Y si has llegado hasta aquí y eres liberal, o medio de derechas, tal vez digas: «Claro, Antonio Muñoz Molina es un rogelio y alza la voz ahora, cuando no están los suyos en el poder». Y si eres de izquierdas, tal vez digas «Antonio Muñoz Molina es un traidor a la izquierda». Y ese es nuestro mayor pecado: el ser o de derechas o de izquierdas, el ponernos orejeras y no querer saber, no querer comprender lo que piensan los demás, la incapacidad de no pertenecer a un bando. Porque ahí empieza el conformismo, ése que nos hace votar una vez detrás de otra a tipos que llevan 20 años arruinándonos, ése que nos hace decir, ante un caso de corrupción o de incompetencia, «y tú más», sin darnos cuenta de que ése «y tú más» no elimina la culpa o el delito. Yo no estoy conforme con algunas de las cosas que dice en su libro, pero el conjunto de su crítica es muy lúcido, y el fondo de su denuncia, certero.

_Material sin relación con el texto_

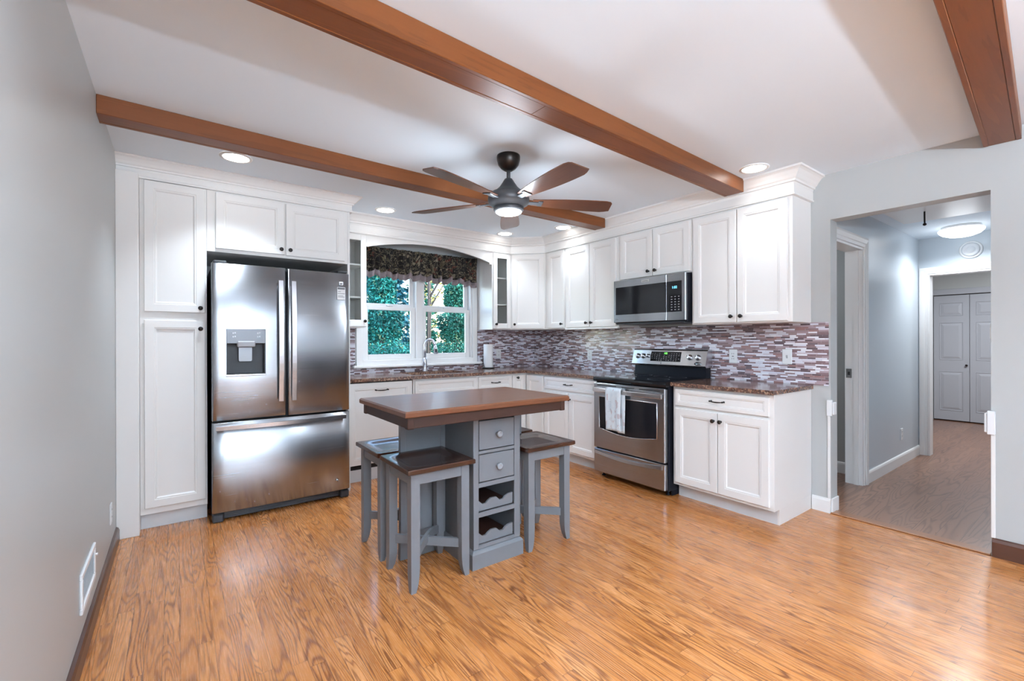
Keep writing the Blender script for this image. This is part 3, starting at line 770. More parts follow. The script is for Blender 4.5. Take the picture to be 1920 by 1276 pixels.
def vhandle(x, par):
    m = MB(); n = 16; pts = []; F = []
    for i in range(n+1):
        q = i/n; z = .812+(1.690-.812)*q; y = -.985-.022*math.sin(PI*q)
        pts += [(x-.018, y+.007, z), (x-.015, y, z), (x+.015, y, z), (x+.018, y+.007, z), (x+.015, y+.014, z), (x-.015, y+.014, z)]
    for i in range(n):
        for j in range(6): F.append([i*6+j, i*6+(j+1) % 6, i*6+6+(j+1) % 6, i*6+6+j])
    F += [list(range(6))[::-1], list(range(n*6, n*6+6))]; m.add(pts, F, False)
    for z in (.835, 1.665): m.box(x-.010, x+.010, -.972, -.944, z-.02, z+.02, .003)
    part('handle', m, M['hsteel'], par)
vhandle(-3.172, dl); vhandle(-3.086, dr_)
m = MB(); n = 18; pts = []; F = []
for i in range(n+1):
    q = i/n; x = -3.572+(.862)*q; y = -.982-.030*math.sin(PI*q)
    pts += [(x, y+.007, .672), (x, y, .668), (x, y, .642), (x, y+.007, .638), (x, y+.014, .642), (x, y+.014, .668)]
for i in range(n):
    for j in range(6): F.append([i*6+j, i*6+(j+1) % 6, i*6+6+(j+1) % 6, i*6+6+j])
F += [list(range(6))[::-1], list(range(n*6, n*6+6))]; m.add(pts, F)
for x in (-3.545, -2.737): m.box(x-.02, x+.02, -.970, -.943, .645, .665, .003)
part('handle', m, M['hsteel'], dd)
# dispenser
yd = -.9465
m = MB(); m.box(D0, D1, yd-.0, yd+.09, D2, D2+.004)
m2 = MB()
m2.box(D0, D0+.008, yd, yd+.085, D2, 1.235).box(D1-.008, D1, yd, yd+.085, D2, 1.235).box(D0, D1, yd+.078, yd+.085, D2, 1.235).box(D0, D1, yd, yd+.085, D2, D2+.010)
disp = part('dispenser_recess', m2, M['dgrey'], dl)
part('dispenser_panel', MB().box(D0, D1, yd-.004, yd+.085, 1.232, D3, .003), pmat('dispenser_panel_grey', (.16, .16, .17), .32, .6), disp)
part('dispenser_lip', MB().box(D0-.003, D1+.003, yd-.010, yd+.001, D2-.006, D2+.006, .003), M['hsteel'], disp)
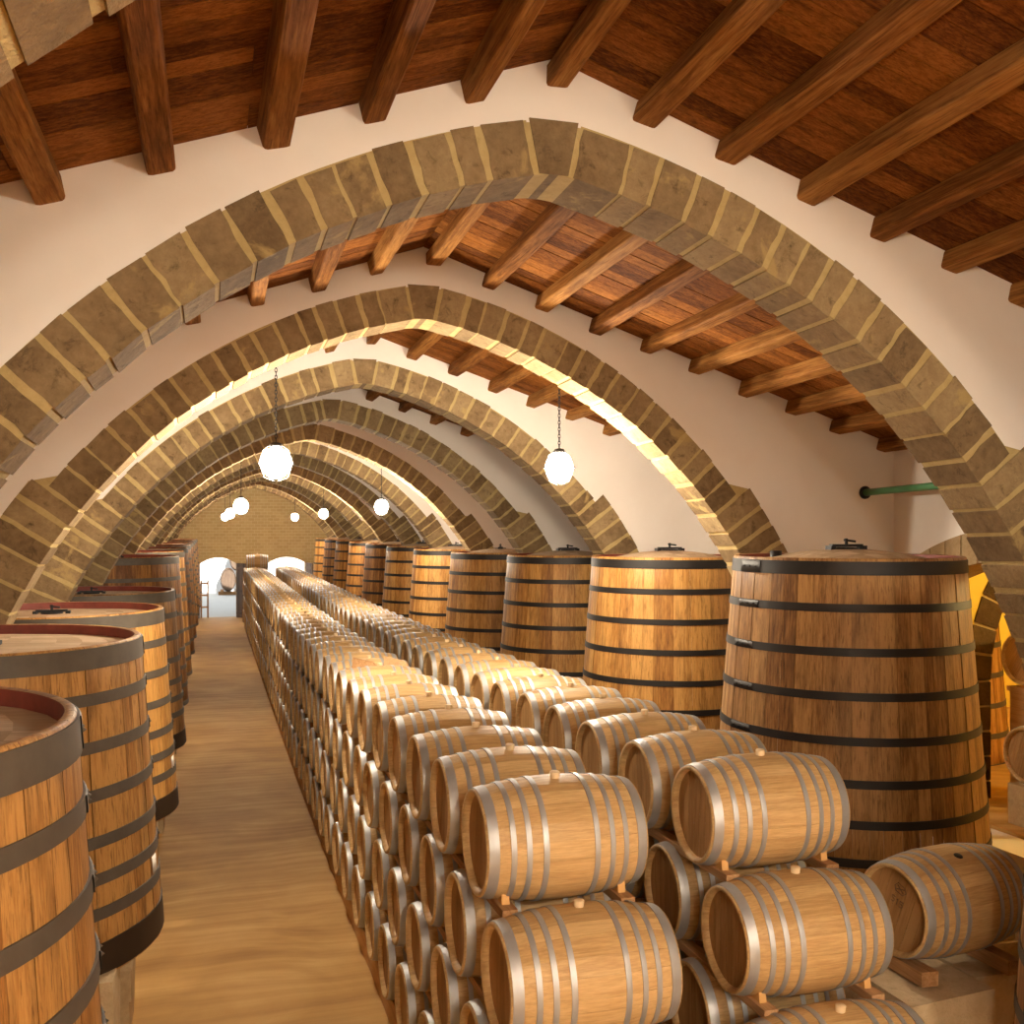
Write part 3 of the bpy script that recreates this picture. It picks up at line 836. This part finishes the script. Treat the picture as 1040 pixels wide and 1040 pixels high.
# ------------------------------------------------------------------ doors and courtyard
def leaf(name, hinge, ang, wd, h, lab):
    root = empty(name, (hinge[0], hinge[1], gz(hinge[1])), ang); root['kind'] = 'structure'; root['label'] = lab
    mb = MB()
    for k in range(6): mb.box(wd*k/6+.004, wd*(k+1)/6-.004, -.025, .025, .02, h)
    mb.build('leaf_boards', M['door'], root)
    mb = MB()
    for z in (.25, h*.5, h-.25): mb.box(.02, wd-.02, -.05, -.02, z-.06, z+.06)
    mb.build('leaf_ledge', M['door'], root)
leaf('door_1', (-.50, YE-.02), math.radians(-98), .9, 2.6, 'dark board leaf folded back left of the left doorway')
leaf('door_2', (1.33, YE-.02), math.radians(-62), .9, 2.75, 'dark board leaf standing open right of the left doorway')
leaf('door_3', (4.78, YE-.02), math.radians(-75), .9, 2.75, 'dark board leaf standing open right of the right doorway')
mb = MB(); mb.box(-.45, -.37, YE+.2, YE+.28, 0, 1.9); mb.box(-.13, -.05, YE+.2, YE+.28, 0, 1.9)
for k in range(3): mb.box(-.37, -.13, YE+.21, YE+.27, .5+.6*k, .58+.6*k)
tag(mb.build('wooden_gate', M['rail'], shear=True), 'narrow wooden slatted gate at the left jamb of the left doorway', 'gate')
w = MB(); w.box(-30, 40, YE+.6, YE+40, -.6, 0)
tag(w.build('floor_courtyard', M['asphalt'], shear=True), 'grey paving of the sunlit courtyard outside', None, None, 'structure')
w = MB(); w.box(-20, 30, YE+20.5, YE+20.9, -.2, 9)
tag(w.build('wall_courtyard', M['limewash'], shear=True), 'white wall across the sunlit courtyard', None, None, 'structure')
def cask(x, y, z, lab):
    root = empty('oval_cask', (x, y, z+gz(y)))
    a, b, L = .52, .80, .55
    def pr(s): return [(s*(1-.12*(t*t)), t*L) for t in [-1, -.6, -.2, .2, .6, 1]]
    st = MB(); n = 24
    for k in range(n):
        st.lathe([(p, h) for p, h in pr(1.)], 2, 0, 'y', True, 2*PI*k/n+.01, 2*PI*(k+1)/n-.01, False, a, b)
    st.build('staves', M['tank_dark'], root)
    for yh in (-L+.05, L-.05):
        hd = MB(); hd.lathe([(.0, yh), (.86, yh)], 28, 0, 'y', False, 0, 2*PI, True, a, b)
        hd.build('cask_head', M['door'], root)
    for t in (-.95, -.55, .55, .95):
        s_ = 1-.12*t*t+.01; h = MB(); h.lathe([(s_-.02, t*L-.03), (s_, t*L-.03), (s_, t*L+.03), (s_-.02, t*L+.03)], 32, 0, 'y', True, 0, 2*PI, True, a, b)
        h.build('hoop', M['hoop_iron'], root)
    tag(root, lab, 'cask', 'old casks in the courtyard'); return root
cy = YE+18.6
cask(1.2, cy, 1.02, 'old dark oval cask on a timber cradle seen through the left doorway')
cask(2.4, cy, 1.02, 'old dark oval cask beside the doorway cask, behind the door jamb')
cask(1.8, cy, 2.40, 'old dark oval cask on top of the two lower courtyard casks')
mb = MB(); mb.box(.55, 3.05, cy-.42, cy-.28, 0, .2); mb.box(.55, 3.05, cy+.28, cy+.42, 0, .2)
for x in (.8, 1.8, 2.8): mb.box(x-.1, x+.1, cy-.5, cy+.5, .204, .34)
tag(mb.build('cask_cradle', M['rail'], shear=True), 'timber cradle under the courtyard casks', 'cradle')

# ------------------------------------------------------------------ camera, sky, view
sc = bpy.context.scene
cam = bpy.data.cameras.new('camera'); co = bpy.data.objects.new('camera', cam); COL.objects.link(co)
co.location = (0, 0, 4.08); co.rotation_euler = (PI/2, 0, -math.atan(307/1060)); cam.sensor_width = 36; cam.lens = 36*1060/1040
cam.shift_y = 15/1040; cam.clip_end = 300; cam.clip_start = .05; sc.camera = co
wd = bpy.data.worlds.new('sky'); sc.world = wd; wd.use_nodes = True; nt = wd.node_tree; nt.nodes.clear()
o = nt.nodes.new('ShaderNodeOutputWorld'); b = nt.nodes.new('ShaderNodeBackground'); b.inputs[0].default_value = (.9, .95, 1., 1); b.inputs[1].default_value = .30
nt.links.new(b.outputs[0], o.inputs[0])
sd = bpy.data.lights.new('sun', 'SUN'); so = bpy.data.objects.new('sun', sd); COL.objects.link(so)
sd.energy = 3.0; sd.angle = .01; sd.color = (1, .95, .88); so.location = (0, 20, 30); so.rotation_euler = (math.radians(70), 0, math.radians(8))
sc.view_settings.view_transform = 'Standard'; sc.view_settings.look = 'None'; sc.view_settings.exposure = 1.85; sc.view_settings.gamma = 1.0
sc.view_settings.use_curve_mapping = False
sc.cycles.max_bounces = 8; sc.cycles.diffuse_bounces = 7; sc.cycles.glossy_bounces = 3; sc.cycles.use_denoising = True
sc.cycles.sample_clamp_indirect = 6; sc.cycles.caustics_reflective = False; sc.cycles.caustics_refractive = False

AMM nos llama a rebelarnos, a no aceptar como normal no que no es en absoluto normal. Se trata de un libro que hay que leer porque, además de explicar lo que nos está pasando, nos ayuda a temer lo que puede pasar.

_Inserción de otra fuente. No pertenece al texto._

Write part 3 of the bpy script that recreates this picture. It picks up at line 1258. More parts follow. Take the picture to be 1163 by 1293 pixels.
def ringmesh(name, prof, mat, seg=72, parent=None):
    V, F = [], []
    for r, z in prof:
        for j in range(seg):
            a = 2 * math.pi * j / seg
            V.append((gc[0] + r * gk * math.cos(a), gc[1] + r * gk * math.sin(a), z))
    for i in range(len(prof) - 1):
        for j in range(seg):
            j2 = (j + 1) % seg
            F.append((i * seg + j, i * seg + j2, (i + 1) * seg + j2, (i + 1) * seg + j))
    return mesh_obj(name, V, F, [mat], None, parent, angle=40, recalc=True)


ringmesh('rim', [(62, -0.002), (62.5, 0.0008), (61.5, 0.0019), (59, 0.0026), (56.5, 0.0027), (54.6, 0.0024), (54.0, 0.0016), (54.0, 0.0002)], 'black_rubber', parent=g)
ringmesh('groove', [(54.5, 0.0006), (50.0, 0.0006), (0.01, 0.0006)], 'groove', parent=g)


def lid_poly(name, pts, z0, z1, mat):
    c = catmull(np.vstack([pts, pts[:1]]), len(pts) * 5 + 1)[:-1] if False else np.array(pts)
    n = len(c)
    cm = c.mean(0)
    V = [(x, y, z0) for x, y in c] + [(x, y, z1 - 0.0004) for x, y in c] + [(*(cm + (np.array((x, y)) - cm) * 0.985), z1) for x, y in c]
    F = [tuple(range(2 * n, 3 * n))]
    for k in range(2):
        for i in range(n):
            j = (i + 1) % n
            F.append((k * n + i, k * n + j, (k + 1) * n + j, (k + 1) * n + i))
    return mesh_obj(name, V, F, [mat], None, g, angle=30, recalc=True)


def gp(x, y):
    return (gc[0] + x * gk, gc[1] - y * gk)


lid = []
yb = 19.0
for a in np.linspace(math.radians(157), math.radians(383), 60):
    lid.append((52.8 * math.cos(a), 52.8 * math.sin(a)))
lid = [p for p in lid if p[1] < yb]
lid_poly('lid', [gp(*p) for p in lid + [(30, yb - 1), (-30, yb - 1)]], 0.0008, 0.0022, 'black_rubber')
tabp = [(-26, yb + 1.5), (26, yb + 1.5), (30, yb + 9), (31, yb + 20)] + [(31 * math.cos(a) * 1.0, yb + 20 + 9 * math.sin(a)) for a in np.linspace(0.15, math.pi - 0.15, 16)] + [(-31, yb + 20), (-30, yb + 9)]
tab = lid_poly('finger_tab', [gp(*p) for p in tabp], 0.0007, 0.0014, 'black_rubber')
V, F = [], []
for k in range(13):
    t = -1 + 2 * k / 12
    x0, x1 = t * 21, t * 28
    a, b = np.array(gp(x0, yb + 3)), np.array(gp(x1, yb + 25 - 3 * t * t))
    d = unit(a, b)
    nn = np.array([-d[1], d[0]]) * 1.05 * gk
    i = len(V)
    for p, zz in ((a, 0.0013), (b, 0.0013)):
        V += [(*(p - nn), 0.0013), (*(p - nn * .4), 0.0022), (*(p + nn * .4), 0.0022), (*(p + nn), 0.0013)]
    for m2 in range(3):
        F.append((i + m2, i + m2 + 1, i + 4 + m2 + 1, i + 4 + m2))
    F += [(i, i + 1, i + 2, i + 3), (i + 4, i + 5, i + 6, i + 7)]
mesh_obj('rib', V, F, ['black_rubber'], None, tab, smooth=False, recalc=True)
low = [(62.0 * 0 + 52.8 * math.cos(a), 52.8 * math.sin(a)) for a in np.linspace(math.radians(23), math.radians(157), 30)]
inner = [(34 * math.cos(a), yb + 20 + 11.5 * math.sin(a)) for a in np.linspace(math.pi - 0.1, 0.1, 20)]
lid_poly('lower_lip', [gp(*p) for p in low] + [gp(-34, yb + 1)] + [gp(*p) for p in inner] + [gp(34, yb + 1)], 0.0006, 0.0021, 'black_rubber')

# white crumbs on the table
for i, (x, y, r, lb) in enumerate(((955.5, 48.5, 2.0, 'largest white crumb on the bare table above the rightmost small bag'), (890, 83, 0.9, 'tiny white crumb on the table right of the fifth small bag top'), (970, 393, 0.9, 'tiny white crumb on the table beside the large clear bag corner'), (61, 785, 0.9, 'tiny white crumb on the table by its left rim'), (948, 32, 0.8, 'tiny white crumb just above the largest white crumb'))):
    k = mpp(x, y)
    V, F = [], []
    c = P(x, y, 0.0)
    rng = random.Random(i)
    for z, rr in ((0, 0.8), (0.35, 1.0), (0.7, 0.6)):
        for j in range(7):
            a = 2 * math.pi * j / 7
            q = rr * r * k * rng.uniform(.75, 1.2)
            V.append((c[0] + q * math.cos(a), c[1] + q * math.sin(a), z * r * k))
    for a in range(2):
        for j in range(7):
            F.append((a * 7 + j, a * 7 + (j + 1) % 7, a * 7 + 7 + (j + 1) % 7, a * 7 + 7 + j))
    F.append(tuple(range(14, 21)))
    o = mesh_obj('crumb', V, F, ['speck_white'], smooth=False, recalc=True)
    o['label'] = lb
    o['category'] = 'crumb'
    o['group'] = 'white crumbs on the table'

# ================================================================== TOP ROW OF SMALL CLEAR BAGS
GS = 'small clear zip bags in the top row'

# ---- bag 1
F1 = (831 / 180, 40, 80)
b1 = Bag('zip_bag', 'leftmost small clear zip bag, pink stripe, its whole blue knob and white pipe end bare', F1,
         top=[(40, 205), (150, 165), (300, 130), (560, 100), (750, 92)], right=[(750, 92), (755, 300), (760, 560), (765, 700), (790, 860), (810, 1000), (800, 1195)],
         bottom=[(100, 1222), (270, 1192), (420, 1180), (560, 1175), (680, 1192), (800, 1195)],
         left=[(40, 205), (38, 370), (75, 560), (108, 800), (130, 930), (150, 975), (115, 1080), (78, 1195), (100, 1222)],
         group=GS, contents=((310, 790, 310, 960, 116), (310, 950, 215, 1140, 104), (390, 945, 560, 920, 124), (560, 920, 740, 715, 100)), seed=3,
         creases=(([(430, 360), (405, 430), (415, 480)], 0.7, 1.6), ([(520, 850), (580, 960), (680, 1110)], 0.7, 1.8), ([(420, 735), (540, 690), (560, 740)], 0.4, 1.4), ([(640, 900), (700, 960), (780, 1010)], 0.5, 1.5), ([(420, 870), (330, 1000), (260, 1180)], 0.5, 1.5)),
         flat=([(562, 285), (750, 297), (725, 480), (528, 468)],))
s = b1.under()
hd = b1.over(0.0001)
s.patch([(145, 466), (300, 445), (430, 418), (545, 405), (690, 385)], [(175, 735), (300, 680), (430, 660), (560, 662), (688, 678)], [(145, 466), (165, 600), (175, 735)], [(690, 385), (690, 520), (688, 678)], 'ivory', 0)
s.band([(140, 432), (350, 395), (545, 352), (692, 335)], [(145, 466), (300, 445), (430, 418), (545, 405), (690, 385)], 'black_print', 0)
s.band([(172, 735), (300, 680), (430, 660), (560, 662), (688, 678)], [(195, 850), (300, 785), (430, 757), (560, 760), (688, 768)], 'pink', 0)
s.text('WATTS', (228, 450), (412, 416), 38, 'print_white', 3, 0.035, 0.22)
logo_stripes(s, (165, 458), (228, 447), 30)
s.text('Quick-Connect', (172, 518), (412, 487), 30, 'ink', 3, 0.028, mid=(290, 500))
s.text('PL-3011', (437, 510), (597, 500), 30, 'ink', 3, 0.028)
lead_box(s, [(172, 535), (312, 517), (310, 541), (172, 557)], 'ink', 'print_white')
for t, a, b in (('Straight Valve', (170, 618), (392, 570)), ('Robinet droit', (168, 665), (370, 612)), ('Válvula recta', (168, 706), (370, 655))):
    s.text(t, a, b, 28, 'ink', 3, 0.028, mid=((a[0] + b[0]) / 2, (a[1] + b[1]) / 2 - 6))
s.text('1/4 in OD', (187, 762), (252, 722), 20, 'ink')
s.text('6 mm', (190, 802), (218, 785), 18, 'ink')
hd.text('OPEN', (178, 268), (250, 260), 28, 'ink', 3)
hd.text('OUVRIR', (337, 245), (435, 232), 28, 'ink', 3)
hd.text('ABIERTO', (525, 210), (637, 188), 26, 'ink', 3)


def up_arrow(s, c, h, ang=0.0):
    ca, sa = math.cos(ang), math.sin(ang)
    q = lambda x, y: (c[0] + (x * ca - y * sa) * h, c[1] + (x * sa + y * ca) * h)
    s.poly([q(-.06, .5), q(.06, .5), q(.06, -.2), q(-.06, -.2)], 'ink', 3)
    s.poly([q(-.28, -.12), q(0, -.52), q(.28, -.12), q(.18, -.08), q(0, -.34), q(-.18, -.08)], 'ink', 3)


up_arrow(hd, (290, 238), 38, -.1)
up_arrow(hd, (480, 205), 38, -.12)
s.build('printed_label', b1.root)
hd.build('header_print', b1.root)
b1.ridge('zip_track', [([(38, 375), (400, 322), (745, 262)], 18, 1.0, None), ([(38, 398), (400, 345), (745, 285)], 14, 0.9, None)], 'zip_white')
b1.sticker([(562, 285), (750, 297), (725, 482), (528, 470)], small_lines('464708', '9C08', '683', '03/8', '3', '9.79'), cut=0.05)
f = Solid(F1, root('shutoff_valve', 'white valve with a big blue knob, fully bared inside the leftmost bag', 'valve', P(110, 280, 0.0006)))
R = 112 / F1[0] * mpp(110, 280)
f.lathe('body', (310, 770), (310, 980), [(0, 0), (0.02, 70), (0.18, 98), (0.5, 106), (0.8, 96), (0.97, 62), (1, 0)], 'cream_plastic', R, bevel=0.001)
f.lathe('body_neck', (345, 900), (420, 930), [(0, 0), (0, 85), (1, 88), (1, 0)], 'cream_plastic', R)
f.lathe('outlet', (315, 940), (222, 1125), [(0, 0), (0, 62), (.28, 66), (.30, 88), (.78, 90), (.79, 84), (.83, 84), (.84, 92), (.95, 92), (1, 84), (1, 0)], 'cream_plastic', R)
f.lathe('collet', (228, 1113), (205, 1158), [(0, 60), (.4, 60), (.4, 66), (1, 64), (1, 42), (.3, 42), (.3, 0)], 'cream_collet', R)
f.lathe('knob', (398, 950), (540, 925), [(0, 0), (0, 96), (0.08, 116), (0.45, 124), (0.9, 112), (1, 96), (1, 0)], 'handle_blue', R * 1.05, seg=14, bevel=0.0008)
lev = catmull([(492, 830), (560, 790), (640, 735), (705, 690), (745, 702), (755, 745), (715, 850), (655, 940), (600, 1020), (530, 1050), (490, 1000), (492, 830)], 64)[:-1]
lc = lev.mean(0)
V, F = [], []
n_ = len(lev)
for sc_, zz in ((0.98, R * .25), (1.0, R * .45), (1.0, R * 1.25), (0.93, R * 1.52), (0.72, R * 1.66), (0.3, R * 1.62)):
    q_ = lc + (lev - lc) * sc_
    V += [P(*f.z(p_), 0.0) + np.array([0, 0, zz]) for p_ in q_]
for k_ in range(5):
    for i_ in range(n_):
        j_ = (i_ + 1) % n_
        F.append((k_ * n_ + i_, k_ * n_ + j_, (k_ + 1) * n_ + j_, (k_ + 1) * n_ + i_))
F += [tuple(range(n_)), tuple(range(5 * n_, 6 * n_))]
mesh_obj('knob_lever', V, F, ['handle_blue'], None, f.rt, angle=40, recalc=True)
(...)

Quiero aconsejaros que leáis también otras dos reseñas que han hecho dos de mis co-bloggers del Club de Lectura porque las hacen mejor que yo y porque os terminarán de convencer de que es un libro que vale la pena. Están AQUI y AQUI. Y os dejo con dos citas del libro, que me han gustado mucho:

Hemos vivido descuidados de los actos y enfermos de palabras, más atentos a su sonido que a su correspondencia con la realidad, lo cual quizás es propio de un país dominado durante siglos por teólogos, predicadores, leguleyos y demagogos, por oradores que hechizaban con torrentes de palabrería, por histriones subidos en púlpitos de iglesia, en mesas de conferencias, en tablados o en mítines. Las palabras han alimentado el delirio y al mismo tiempo, bajo su cacofonía la realidad de lo que estaba sucediendo: el robo generalizado, la supremacía de la incompetencia, el ensanchamiento de la brecha entre los pobres y los ricos, entre los beneficiarios de una educación de calidad y los destinados a la ignorancia y al atraso.

Pareció que no importaba ser mediocre o ser ignorante o venal para hacer carrera política, y ahora que necesitamos desesperadamente dirigentes políticos que estén a la altura de las circunstancias y que sean capaces de tomar decisiones y llegar a acuerdos nos encontramos gobernados por toscos segundones que no sirven más que para la menuda intriga partidista gracias a la cual ascendieron, todos ellos, mucho más arriba de lo que se correspondía con sus capacidades.